As you would expect from such a motley crew, The Gang’s opinions on the various contemporary issues they are confronted with range from sadly misinformed to horrendously prejudiced. While they always claim to have a unified front, any one of them is willing at any time to stab one or more of their fellow Gang members in the back if it means they will come out on top, and they are all perfectly okay with performing degrading public acts of humiliation just to get what they want. Sunny approaches all these topics with a no-holds-barred, profanity-charged political incorrectness that makes you gasp, laugh, and cringe all at the same time. The supporting cast compliments this idea very well, with recurring characters like Carmen the transsexual, former priest-turned-homeless-drug dealer Matthew “Rickety Cricket” Mara, and the shockingly open actress Artemis DuBois.

The humor in the show is always edgy and usually very tongue-in-cheek as well, and the style of the series chips in to support this, from the incongruously cheery background music to the incredibly blunt and uncreative episode titles such as “Who Pooped the Bed?” and “Mac Bangs Dennis’s Mom”. Direct contradiction between what the characters say and what they do, and frequently even between what they say at one point in an episode and another, also supplements this feeling of confusion and dysfunction.
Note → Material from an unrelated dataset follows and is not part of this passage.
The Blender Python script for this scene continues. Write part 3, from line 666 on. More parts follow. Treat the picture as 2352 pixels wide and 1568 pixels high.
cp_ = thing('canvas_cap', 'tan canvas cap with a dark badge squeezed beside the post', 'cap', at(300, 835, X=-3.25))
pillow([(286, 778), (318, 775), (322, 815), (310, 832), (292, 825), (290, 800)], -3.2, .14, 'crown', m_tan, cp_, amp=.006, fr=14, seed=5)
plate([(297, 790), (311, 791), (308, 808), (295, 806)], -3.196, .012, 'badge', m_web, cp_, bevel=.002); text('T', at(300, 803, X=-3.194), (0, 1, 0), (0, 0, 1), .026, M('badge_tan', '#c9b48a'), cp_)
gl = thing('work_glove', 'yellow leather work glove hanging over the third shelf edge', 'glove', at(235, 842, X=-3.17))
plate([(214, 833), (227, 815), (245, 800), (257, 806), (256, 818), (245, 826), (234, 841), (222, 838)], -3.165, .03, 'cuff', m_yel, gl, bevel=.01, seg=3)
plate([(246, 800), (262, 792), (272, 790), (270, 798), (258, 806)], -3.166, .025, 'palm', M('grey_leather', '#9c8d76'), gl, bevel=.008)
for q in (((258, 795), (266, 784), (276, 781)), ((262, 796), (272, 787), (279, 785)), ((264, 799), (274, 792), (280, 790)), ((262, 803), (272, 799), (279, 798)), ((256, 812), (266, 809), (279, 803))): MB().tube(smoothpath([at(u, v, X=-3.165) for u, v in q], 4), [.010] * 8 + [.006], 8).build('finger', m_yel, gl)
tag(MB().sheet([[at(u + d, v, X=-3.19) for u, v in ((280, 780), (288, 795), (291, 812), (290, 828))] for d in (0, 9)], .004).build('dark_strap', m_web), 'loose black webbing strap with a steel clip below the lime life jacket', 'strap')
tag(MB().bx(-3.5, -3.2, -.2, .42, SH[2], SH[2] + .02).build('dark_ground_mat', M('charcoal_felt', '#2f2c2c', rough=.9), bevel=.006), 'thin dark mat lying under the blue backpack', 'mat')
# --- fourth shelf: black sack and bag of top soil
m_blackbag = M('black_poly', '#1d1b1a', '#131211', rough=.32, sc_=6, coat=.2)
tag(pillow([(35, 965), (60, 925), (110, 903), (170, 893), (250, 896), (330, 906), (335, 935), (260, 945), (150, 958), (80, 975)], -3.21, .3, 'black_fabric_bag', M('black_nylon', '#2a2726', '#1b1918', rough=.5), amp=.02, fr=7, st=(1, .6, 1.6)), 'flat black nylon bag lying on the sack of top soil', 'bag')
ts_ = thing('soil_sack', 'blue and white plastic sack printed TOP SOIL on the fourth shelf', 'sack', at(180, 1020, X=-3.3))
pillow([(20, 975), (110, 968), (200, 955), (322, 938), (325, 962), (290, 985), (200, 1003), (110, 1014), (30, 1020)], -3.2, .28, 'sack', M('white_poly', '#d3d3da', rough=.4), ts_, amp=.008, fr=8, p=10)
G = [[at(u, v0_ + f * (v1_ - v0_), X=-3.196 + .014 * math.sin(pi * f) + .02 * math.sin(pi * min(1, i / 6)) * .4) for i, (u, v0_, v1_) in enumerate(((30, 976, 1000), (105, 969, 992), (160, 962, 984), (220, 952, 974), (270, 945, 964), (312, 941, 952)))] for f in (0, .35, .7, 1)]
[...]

While Sunny does almost always focus on current affairs in its choice of topics, some of my favorite episodes are ones in which The Gang members get to show off their individual talents–or the lack thereof–in creative endeavors mostly designed to relieve their boredom when they should be working. These include two home-made sequels to the Mel Gibson Lethal Weapon franchise, featuring Mac in questionable blackface, an in-house drinking game involving public humiliation, emotional battery, and physical harm, and a staged musical titled “The Nightman Cometh,” which may or may not be based on Charlie’s repressed memories of being molested as a child.

Nightman

It’s also worth noting that the actors involved in the show use real life situations to parallel and further relationships in the show. For example, despite their great animosity and antagonism toward each other on-screen, Kaitlin Olson (Dee) and Rob McElhenney (Mac) are actually married. So are Charlie Day (Charlie) and Mary Elizabeth Ellis, who plays the still-unnamed Waitress. In the show, Charlie is obsessively in love with the Waitress and stalks her constantly while she insists that she has no interest in him and that she will never, ever, go out with him.
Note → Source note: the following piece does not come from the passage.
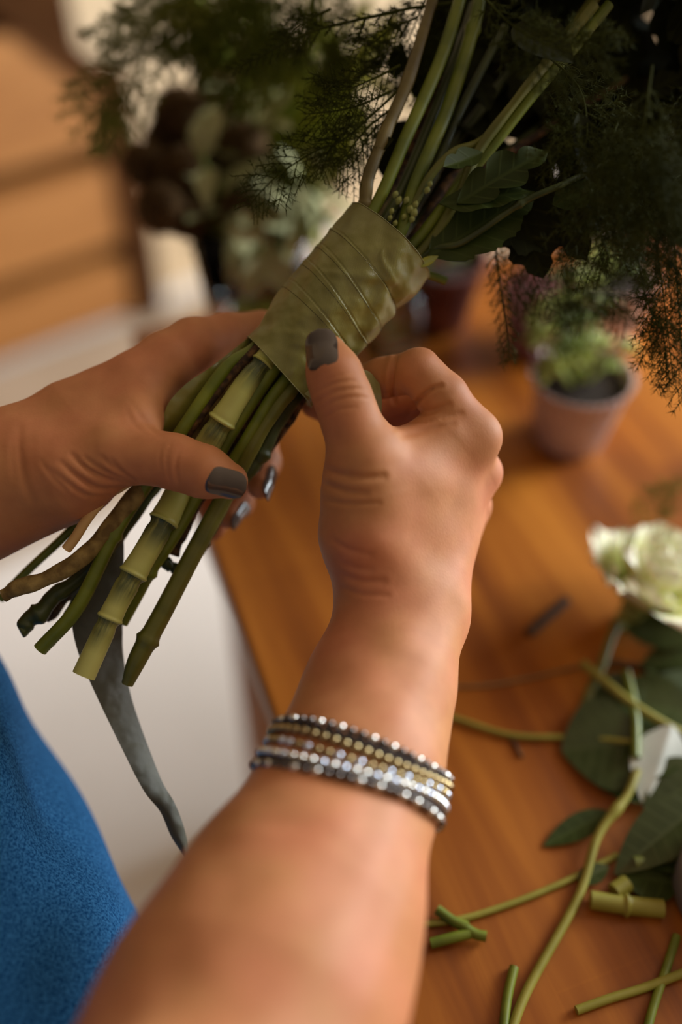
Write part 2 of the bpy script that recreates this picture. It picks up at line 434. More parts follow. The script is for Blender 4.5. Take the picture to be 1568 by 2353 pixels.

But the most intriguing and enticing thing about Sunny for me is that, in spite of all of this, at the end of the day, the characters just don’t care. Even though their plans almost always fail miserably and they admittedly can’t stand each other most of the time, there’s just something fascinating about a group of such dysfunctional people who at the end of every episode can shake it off and say, “It’s okay, screw it. Let’s just go get drunk.” In the end, The Gang always has each other, and while nobody on the outside may understand their convoluted–and probably unhealthy–relationship dynamic, it’s strangely and perversely uplifting to know that they’ll just be back at it in the next episode like nothing has happened.

 

My Rating: 4/5

While its subject matter can frequently be offensive and its humor is often rude and crude, the uncensored feel and pure anarchic energy of It’s Always Sunny in Philadelphia, combined with great character performances of its all-star cast (especially Danny DeVito–did I mention he’s in this show?) make it one you pretty much have to try at least once. Now going on ten seasons, Sunny is still going strong and shows no signs of slowing down. I know I speak for a lot of fans when I say that it will be a dark day in Philadelphia when no one gets the reference, “Hey, want to go down to Paddy’s?”